**Data block:**
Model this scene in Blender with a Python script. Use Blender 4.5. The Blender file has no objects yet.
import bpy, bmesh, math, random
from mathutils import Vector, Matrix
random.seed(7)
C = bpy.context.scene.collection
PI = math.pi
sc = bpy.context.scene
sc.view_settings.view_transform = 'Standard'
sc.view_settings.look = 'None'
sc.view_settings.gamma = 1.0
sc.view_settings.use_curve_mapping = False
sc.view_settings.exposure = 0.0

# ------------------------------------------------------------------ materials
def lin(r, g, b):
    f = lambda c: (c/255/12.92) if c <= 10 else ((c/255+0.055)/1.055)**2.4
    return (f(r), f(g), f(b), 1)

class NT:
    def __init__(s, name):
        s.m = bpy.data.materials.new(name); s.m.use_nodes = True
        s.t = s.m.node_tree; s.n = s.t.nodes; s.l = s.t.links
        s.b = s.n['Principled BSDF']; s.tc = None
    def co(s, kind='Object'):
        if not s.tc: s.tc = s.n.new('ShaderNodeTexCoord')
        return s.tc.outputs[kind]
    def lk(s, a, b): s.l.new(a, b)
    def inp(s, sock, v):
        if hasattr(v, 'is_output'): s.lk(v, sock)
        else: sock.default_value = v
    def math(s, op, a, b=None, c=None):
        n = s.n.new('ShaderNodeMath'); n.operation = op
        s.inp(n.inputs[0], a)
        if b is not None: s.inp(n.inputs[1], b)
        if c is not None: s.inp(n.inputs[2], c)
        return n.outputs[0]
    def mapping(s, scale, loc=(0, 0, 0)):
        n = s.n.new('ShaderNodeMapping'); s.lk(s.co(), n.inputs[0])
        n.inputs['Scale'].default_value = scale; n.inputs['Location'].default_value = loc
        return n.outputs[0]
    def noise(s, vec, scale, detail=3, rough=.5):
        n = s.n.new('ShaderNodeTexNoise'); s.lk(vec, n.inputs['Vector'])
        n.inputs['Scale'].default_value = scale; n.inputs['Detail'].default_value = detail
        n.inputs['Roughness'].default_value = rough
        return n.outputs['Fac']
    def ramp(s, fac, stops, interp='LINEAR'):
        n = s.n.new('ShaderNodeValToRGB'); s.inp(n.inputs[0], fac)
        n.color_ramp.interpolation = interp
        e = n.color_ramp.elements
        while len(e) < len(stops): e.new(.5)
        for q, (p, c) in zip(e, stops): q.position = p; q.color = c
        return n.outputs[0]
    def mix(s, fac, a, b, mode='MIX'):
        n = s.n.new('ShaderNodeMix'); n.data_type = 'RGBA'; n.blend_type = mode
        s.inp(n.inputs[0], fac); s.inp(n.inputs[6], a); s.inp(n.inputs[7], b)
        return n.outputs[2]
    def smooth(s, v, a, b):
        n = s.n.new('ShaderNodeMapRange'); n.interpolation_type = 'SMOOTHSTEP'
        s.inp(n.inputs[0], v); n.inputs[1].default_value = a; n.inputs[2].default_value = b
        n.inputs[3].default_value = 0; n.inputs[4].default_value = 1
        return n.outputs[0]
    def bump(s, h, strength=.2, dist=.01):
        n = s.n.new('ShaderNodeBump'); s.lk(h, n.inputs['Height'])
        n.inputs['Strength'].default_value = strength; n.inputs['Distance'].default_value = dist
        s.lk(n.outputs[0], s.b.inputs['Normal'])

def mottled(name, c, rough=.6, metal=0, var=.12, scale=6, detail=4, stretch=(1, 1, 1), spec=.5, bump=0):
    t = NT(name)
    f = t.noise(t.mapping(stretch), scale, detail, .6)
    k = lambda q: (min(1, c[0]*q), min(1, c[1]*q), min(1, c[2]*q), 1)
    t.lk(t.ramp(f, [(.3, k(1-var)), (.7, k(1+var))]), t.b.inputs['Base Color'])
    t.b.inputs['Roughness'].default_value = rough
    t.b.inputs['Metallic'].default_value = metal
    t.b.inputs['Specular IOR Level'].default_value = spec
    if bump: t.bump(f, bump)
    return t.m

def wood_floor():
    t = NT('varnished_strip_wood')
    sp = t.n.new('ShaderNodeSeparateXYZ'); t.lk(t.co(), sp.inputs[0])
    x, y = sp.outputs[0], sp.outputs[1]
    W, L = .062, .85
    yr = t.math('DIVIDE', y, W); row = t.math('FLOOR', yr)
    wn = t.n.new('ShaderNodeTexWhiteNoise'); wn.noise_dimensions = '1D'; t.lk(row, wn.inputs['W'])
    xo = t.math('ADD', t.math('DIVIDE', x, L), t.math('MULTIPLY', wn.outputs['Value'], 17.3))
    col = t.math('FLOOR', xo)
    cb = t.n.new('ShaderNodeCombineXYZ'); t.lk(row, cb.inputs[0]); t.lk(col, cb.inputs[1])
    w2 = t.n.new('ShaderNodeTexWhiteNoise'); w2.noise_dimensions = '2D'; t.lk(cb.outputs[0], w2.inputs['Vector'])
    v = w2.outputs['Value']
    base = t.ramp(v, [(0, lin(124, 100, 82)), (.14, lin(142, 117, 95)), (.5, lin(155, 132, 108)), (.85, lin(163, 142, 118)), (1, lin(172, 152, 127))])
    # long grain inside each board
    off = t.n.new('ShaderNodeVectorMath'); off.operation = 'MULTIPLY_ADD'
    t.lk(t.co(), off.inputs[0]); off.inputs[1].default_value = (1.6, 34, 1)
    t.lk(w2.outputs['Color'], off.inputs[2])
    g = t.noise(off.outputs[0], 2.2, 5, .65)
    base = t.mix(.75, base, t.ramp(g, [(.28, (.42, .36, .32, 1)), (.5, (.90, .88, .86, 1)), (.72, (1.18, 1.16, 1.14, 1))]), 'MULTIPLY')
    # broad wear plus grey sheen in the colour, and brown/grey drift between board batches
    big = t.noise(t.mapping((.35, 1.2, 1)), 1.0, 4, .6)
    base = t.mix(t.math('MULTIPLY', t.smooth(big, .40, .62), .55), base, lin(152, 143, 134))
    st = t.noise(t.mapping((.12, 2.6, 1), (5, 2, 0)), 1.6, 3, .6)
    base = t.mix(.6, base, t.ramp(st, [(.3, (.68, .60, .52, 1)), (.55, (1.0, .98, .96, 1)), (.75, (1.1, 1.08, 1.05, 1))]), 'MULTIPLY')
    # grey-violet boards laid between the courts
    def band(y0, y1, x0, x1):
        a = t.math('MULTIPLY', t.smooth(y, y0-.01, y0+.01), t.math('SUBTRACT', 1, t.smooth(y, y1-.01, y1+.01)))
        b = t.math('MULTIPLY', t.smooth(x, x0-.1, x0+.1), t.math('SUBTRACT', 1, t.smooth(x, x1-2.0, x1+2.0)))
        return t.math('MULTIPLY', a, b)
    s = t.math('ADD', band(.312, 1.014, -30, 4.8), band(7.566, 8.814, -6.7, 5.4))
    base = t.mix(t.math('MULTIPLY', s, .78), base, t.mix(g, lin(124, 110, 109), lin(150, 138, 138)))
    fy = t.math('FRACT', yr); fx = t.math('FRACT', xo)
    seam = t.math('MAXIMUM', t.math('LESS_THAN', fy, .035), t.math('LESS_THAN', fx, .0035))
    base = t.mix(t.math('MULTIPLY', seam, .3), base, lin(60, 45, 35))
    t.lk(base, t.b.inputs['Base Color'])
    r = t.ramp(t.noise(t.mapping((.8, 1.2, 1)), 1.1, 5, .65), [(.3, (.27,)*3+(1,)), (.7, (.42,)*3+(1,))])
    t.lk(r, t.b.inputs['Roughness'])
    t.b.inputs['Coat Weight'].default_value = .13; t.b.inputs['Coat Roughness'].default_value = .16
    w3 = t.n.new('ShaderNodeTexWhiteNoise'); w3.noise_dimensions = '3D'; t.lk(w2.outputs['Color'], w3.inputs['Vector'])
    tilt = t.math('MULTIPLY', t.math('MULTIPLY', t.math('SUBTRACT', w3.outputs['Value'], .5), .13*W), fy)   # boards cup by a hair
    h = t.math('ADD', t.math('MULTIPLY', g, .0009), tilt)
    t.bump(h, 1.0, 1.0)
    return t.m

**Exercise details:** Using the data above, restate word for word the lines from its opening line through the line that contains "sc.view_settings.exposure = 0.0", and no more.

**Finished task:**
Model this scene in Blender with a Python script. Use Blender 4.5. The Blender file has no objects yet.
import bpy, bmesh, math, random
from mathutils import Vector, Matrix
random.seed(7)
C = bpy.context.scene.collection
PI = math.pi
sc = bpy.context.scene
sc.view_settings.view_transform = 'Standard'
sc.view_settings.look = 'None'
sc.view_settings.gamma = 1.0
sc.view_settings.use_curve_mapping = False
sc.view_settings.exposure = 0.0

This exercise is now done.